Of course I already knew that our cable system, Time Warner, wouldn't be carrying it, and there's very little reason for them to take it up. Time Warner is the only player in town - well, the only cable company. There's always satellite TV, but the city of Houston long ago gave the city contract to Warner, and that's the way it's always been.

I called Time Warner a couple of days ago to ask about the channel. After finally being connected to a human (once being dropped by the menu service three times) I asked her if they would carry Logo, but hey, what a surprise, the operator had never heard of it. When I told her it was a new gay and lesbian channel, she asked me if I meant Here! - one of the pay-per-view channels currently available. Those channels are not only easier for Time warner to swallow, since they are only accessible after they are requested. They also make Time Warner extra money.

I understand the problem, to an extent. Just a few years ago, living at home, our local cable system took off MTV, siting that those oh-so-naughty videos were too controversial. There had been some complaints that had come in to the company, so they took it off.

We lost MTV for several months, and I remember we complained for quite some time (this was back when my sister and I were young and we though MTV was worth watching). Eventually the cable company - don't worry, they've been sold a couple of times and are now a part of Cox cable - brought back MTV due to the continued outrage of teenagers who just had to know what tattoos Cher had added to her butt.

When they brought it back though, the person on the account had to request the channel specifically. It's still an "electable" channel in my hometown of Conroe. I don't suspect that they'll be seeing Logo anytime soon.

Properly informed, the polite Time Warner woman took my information that I wanted the channel, and maybe someday i'll be contacted about it. Consider me not holding my breath. I'm sure that in conservative Texas, Time Warner is way too worried about having mom and dad see little Johnny flip between Cartoon Network and Boomerang and pass by two men kissing.

Of course just the knowledge that there's a gay channel would be enough to send some people fleeing. I know that there are people who won't buy Sirius because of OutQ. Of course, it just may open a new market - a new company that will provide service that doesn't have offending programming. It's happened in many other entertainment venues, why not television distribution? Of course Time Warner could just offer a non-offensive package (surprising that they don't).

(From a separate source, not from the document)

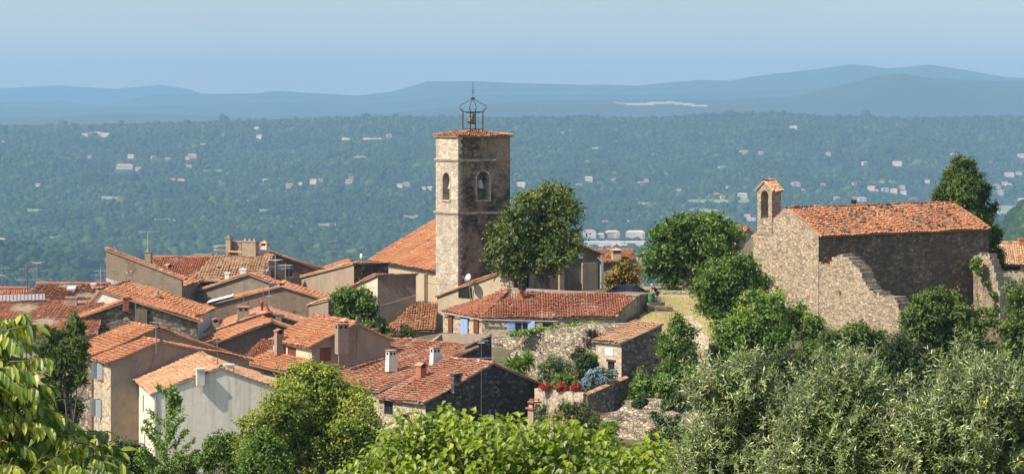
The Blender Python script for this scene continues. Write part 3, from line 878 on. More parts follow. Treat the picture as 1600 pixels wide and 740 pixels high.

Still, I don't even know what Logo's showing. Their website is surprisingly vague. I'm not sure I'd even watch it, despite hearing that a livejournaler that I've met works for it ([ profile] umkinda). I guess I want to support it just to support the community. One day, perhaps we won't need channels like Logo.

Surprising for a channel I can't see, and I'm not sure I'd watch, I just wrote a lot about it. Still it's about our continuing visibility, and it's more important to be next to Fox News on the dial, and not near the spice channel to really make an impact on people's lives. It's all about not being put away in the closet.

I see that Direct TV is carrying Logo, so this weekend at Chris' I guess I'll be on the couch changing channels between the Live 8 broadcast and finding out what's on Logo - as long as real life doesn't take me away.